What this task involves:
Return every line below in which "part" appears.

Data lines:
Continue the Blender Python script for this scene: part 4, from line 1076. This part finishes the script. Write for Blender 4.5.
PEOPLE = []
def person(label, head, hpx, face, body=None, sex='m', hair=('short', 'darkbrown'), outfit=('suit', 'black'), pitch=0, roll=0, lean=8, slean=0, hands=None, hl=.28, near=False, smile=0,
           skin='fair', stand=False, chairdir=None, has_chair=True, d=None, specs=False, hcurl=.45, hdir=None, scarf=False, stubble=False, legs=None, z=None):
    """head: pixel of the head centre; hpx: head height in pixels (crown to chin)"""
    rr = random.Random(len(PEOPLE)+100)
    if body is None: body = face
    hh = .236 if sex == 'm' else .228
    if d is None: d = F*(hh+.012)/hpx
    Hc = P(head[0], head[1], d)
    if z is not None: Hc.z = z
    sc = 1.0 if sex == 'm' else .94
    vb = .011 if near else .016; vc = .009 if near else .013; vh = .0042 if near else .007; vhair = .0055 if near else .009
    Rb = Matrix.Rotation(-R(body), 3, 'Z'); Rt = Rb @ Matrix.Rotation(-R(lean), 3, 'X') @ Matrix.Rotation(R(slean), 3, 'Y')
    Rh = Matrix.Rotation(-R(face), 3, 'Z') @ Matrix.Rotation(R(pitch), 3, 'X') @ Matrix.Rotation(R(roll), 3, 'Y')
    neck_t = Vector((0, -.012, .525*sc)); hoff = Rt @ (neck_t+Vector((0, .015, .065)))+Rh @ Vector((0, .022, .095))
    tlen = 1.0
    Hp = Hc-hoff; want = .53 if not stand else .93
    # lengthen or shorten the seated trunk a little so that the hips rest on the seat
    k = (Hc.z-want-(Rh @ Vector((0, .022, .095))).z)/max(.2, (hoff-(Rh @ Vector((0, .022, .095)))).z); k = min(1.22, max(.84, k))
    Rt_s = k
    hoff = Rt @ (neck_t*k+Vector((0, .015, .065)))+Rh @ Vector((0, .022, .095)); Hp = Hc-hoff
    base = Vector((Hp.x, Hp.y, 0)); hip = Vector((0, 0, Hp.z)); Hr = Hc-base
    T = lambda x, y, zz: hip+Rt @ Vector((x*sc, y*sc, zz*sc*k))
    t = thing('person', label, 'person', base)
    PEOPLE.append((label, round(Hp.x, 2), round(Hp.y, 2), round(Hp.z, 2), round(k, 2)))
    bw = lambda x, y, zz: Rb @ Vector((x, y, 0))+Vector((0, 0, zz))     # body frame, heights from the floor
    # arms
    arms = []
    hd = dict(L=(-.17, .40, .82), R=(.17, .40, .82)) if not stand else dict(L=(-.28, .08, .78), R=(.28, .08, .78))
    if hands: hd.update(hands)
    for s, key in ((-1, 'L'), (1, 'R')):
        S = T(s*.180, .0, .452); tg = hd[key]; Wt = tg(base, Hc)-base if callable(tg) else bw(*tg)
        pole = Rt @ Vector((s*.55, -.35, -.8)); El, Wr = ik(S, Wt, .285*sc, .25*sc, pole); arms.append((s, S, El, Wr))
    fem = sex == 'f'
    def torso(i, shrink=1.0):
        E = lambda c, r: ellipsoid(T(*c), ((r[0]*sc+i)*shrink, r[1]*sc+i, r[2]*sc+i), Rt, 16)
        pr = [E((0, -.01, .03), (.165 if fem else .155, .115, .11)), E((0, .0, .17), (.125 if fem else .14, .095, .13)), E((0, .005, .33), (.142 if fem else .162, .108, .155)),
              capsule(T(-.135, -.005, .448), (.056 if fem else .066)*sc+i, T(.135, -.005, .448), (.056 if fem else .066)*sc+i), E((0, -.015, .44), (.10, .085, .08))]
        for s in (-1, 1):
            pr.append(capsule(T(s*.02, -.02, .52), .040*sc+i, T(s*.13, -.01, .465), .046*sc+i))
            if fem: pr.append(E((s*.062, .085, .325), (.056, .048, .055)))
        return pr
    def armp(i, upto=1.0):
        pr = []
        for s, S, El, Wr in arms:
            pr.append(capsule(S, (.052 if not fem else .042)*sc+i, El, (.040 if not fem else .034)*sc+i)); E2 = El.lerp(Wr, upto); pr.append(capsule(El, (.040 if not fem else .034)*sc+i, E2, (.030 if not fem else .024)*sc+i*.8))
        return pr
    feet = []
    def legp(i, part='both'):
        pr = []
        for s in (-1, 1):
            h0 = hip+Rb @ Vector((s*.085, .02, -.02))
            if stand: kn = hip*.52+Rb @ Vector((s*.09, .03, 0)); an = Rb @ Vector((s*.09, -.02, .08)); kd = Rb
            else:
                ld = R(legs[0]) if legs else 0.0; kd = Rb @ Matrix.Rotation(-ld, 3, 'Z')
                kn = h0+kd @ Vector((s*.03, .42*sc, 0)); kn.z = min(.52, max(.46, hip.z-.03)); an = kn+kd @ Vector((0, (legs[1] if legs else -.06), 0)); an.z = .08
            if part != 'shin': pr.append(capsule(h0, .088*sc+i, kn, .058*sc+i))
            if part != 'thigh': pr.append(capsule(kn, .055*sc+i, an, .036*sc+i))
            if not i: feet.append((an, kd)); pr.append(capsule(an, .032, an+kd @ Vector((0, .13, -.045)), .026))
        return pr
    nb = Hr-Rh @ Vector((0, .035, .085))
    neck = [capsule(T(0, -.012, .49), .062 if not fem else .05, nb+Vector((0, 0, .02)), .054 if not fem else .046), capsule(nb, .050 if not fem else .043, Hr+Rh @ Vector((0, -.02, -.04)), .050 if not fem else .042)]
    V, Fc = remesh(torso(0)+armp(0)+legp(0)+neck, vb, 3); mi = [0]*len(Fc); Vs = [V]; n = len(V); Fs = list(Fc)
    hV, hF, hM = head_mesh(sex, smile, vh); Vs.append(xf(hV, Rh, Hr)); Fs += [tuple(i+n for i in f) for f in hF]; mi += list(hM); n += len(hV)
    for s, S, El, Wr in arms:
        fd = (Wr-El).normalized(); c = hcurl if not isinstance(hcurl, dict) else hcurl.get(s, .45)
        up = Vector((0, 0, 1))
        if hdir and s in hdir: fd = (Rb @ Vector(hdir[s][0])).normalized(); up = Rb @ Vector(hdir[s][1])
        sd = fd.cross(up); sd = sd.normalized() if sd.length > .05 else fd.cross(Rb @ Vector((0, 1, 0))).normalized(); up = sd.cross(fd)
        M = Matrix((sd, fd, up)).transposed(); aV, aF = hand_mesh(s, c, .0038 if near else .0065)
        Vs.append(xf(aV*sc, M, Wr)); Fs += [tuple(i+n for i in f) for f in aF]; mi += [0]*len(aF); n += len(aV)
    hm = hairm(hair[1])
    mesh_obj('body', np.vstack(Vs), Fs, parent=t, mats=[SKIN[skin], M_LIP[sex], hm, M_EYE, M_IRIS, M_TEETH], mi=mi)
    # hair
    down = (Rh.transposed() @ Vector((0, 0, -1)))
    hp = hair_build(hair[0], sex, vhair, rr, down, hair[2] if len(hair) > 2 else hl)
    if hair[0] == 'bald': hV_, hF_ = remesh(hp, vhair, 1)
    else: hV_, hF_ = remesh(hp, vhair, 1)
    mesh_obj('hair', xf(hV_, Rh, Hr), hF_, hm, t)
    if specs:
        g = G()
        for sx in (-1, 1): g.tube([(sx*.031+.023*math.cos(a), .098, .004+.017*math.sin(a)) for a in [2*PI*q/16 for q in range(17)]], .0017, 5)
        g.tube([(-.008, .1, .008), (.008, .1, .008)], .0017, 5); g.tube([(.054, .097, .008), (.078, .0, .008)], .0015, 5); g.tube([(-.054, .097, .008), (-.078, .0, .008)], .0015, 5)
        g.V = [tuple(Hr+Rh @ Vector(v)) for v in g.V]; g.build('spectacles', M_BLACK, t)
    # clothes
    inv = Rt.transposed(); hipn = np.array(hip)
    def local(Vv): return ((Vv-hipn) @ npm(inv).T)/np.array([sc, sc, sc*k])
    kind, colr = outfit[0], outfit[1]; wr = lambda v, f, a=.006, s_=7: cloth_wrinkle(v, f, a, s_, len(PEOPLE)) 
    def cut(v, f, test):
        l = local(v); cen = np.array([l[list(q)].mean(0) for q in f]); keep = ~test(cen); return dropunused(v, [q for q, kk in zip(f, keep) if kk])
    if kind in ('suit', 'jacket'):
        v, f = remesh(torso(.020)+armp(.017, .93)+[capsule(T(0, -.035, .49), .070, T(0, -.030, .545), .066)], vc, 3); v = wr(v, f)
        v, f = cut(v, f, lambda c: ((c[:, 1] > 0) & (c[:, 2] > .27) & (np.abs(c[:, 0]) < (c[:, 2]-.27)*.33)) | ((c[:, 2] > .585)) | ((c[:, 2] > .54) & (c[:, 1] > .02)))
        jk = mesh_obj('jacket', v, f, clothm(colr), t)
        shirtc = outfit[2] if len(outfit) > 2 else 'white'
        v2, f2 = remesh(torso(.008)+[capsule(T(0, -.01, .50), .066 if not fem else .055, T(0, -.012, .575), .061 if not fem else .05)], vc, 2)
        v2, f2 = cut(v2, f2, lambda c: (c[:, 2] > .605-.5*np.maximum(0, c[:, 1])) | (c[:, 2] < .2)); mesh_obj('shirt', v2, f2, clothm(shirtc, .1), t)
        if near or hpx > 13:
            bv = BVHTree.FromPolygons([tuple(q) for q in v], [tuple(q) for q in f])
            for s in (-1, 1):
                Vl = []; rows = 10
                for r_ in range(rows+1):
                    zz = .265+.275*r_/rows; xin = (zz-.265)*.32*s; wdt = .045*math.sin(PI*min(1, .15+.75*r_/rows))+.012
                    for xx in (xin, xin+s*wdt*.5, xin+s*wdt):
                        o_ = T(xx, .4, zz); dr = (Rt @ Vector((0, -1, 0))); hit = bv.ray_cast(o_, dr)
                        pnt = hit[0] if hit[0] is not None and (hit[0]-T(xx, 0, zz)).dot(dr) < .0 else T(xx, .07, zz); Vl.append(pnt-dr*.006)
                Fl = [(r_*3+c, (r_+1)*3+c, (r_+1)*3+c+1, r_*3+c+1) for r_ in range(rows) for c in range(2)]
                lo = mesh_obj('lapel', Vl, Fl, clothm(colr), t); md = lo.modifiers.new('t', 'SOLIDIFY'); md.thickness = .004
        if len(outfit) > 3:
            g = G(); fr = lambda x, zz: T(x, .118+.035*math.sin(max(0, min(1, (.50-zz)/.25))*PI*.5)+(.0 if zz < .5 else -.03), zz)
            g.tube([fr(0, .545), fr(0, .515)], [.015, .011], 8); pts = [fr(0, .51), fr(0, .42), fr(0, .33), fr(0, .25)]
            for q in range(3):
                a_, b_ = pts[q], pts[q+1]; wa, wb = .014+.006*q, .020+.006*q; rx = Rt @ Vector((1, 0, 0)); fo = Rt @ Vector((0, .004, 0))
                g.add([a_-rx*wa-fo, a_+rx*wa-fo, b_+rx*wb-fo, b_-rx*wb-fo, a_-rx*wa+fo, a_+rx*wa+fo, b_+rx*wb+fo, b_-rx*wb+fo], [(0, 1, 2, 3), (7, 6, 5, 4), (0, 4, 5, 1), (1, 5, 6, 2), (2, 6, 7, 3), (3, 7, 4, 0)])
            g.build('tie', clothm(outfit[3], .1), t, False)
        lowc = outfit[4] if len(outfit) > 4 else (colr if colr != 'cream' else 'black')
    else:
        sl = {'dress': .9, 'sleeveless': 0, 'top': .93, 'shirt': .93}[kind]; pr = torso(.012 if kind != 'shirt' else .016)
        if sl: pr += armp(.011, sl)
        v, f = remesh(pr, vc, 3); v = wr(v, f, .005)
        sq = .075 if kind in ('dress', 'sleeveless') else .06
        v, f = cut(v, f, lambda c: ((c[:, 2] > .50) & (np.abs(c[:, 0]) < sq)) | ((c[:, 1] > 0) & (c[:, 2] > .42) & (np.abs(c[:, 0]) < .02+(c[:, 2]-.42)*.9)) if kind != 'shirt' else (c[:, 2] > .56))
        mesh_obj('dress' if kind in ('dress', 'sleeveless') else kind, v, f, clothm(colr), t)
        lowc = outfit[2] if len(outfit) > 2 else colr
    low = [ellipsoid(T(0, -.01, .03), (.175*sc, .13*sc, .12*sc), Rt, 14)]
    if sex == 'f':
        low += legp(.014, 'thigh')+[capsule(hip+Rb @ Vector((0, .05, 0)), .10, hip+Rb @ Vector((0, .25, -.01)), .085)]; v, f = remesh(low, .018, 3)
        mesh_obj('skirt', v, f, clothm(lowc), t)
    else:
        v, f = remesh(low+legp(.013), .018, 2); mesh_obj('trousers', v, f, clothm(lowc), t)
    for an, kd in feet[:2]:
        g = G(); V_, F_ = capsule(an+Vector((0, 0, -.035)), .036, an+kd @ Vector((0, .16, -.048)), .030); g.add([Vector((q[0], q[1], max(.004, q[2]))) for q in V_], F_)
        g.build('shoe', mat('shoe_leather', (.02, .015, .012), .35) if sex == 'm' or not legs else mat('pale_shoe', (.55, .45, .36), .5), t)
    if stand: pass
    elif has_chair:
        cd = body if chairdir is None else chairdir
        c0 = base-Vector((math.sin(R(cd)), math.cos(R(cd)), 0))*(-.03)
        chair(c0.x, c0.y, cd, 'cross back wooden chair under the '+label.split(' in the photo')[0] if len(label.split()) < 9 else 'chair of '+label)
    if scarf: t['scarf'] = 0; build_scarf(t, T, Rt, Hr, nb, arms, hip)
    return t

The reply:
Continue the Blender Python script for this scene: part 4, from line 1076. This part finishes the script. Write for Blender 4.5.
    def legp(i, part='both'):
            if part != 'shin': pr.append(capsule(h0, .088*sc+i, kn, .058*sc+i))
            if part != 'thigh': pr.append(capsule(kn, .055*sc+i, an, .036*sc+i))